◆ What the task asks ◆
In the material below, find each line holding the string "script" and copy it.

◆ Record list ◆

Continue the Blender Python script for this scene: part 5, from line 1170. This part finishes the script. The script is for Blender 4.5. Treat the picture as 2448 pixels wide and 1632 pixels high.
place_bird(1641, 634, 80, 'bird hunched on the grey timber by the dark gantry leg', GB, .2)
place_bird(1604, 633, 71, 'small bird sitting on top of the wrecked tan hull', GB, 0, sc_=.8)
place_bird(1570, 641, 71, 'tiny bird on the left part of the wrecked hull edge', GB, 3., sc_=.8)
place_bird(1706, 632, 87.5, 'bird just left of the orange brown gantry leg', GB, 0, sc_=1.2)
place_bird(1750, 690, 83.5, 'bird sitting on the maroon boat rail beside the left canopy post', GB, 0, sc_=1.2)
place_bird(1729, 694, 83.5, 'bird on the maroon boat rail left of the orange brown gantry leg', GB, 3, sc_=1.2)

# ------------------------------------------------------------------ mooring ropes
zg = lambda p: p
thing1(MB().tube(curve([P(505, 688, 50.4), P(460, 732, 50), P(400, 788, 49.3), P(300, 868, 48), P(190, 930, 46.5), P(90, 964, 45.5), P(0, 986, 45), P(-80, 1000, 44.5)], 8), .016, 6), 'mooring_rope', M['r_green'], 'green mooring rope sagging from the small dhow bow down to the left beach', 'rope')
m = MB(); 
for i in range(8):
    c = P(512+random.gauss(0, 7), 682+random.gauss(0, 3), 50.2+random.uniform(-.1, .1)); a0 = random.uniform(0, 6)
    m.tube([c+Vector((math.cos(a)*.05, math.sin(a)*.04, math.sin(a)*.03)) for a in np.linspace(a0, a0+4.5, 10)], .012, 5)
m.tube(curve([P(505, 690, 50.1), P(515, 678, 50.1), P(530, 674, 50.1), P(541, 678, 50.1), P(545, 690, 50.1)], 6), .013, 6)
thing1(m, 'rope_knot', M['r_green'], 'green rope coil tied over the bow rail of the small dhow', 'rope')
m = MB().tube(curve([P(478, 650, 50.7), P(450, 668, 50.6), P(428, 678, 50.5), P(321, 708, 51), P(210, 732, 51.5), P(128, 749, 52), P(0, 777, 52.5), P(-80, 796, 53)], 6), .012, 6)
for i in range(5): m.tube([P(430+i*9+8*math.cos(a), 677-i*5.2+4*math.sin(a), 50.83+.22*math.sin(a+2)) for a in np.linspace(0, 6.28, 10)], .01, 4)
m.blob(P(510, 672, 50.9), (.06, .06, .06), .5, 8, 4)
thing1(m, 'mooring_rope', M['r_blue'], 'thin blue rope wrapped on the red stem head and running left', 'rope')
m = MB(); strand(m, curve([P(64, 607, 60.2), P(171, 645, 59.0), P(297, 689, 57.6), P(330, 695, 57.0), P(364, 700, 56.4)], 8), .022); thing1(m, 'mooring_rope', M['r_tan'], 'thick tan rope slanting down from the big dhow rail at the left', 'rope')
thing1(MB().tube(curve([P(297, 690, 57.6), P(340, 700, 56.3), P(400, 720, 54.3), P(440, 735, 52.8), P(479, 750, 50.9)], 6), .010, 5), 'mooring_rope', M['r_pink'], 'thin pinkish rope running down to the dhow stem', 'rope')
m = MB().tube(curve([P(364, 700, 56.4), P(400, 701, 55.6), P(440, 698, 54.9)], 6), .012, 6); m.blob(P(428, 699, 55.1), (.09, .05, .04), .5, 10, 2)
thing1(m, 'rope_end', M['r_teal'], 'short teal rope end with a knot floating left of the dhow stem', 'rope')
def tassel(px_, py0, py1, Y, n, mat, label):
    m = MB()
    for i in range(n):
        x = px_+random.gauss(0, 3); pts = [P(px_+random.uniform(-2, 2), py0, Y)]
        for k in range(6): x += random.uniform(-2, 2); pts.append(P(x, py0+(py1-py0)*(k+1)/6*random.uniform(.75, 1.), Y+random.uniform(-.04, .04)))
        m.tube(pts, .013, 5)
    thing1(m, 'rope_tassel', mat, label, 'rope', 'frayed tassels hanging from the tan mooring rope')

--

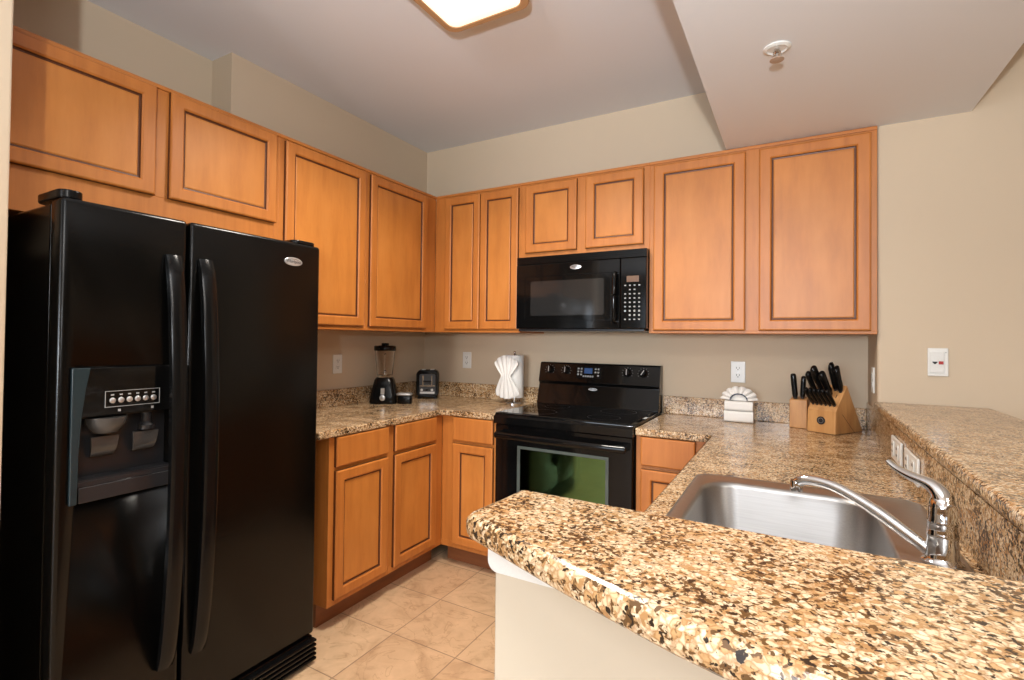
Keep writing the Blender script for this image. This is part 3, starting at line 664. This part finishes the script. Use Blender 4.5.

◆ Answer to the problem ◆
Continue the Blender Python script for this scene: part 5, from line 1170. This part finishes the script. The script is for Blender 4.5. Treat the picture as 2448 pixels wide and 1632 pixels high.
Keep writing the Blender script for this image. This is part 3, starting at line 664. This part finishes the script. Use Blender 4.5.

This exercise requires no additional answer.